Recently, changesets in Differential have "attributes". There is a large set of behaviors which attributes should expand to handle. Generally, "attributes" mean that `arc` can specify these behaviors per-changeset with client-side rules, and Differential/Diffusion can optionally also specify these behaviors with rules.
- **Generated Code**: See PHI64. `arc` should be able to mark arbitrary changesets as "generated" so they are folded at display time.
- **Third-Party Code**: See PHI1007. This is exactly the same as "generated" code, it just should say "This is third party code..." instead of "This is generated code...".

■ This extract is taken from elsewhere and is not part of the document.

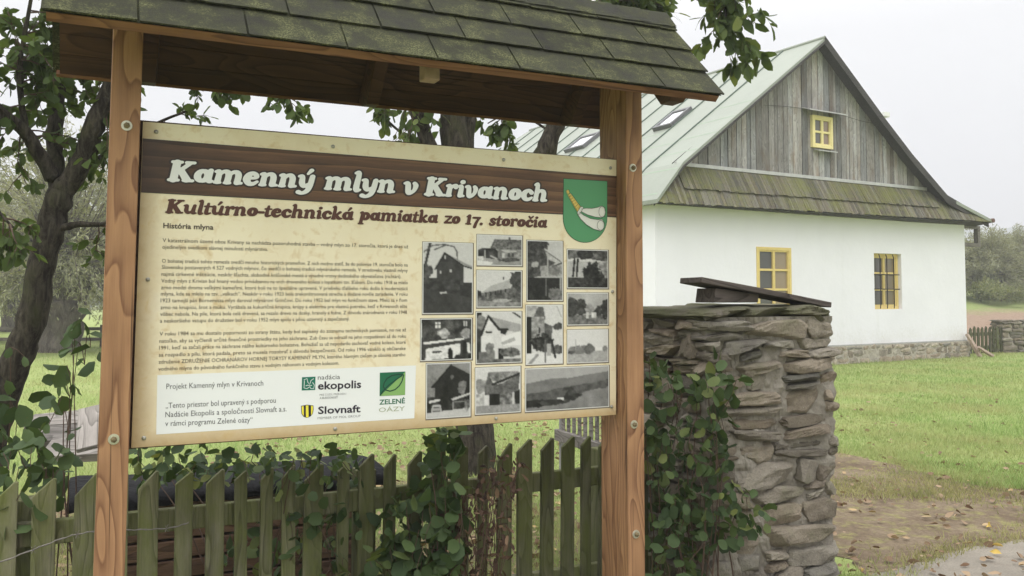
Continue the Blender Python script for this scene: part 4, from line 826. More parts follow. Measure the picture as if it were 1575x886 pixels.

- **Context**: See PHI675. By default, `arc` uploads files with full context. There are several levels of complexity here, but one desirable outcome is likely to let `arc` selectively send large files with less context (i.e., produce a low-context diff if a change includes a couple of lines in a 10MB text file).
- **Tab Widths**: See T2495. `arc` could have rules to say "this file uses 17-space tabstops".
- **Syntax Highlighting**: `arc` could have rules to say "by default, highlight this file as though it were python source code".
- **Encoding**: `arc` could have rules to say "by default, render this file as encoded with Shift-JIS".
- **Whitespace**: If whitespace options survive PHI723, `arc` could have rules to say "show / don't show whitespace changes for this file".
- **"Don't Hide this Deleted File"**: See PHI985, where an install would like Differential to show deleted files by default. Although I don't think this use case is very marginal, it might be reasonable to have an "always show this changeset" flag that's stronger than other behaviors like the "generated" attribute and the default behavior for deleted files. You could then configure `arc` to set this flag on every changeset if you want "always show deleted files" as a behavior.
Obsolete:
- After changes connected to T13161, specifying whitespace behavior no longer makes much sense because whitespace options have been removed.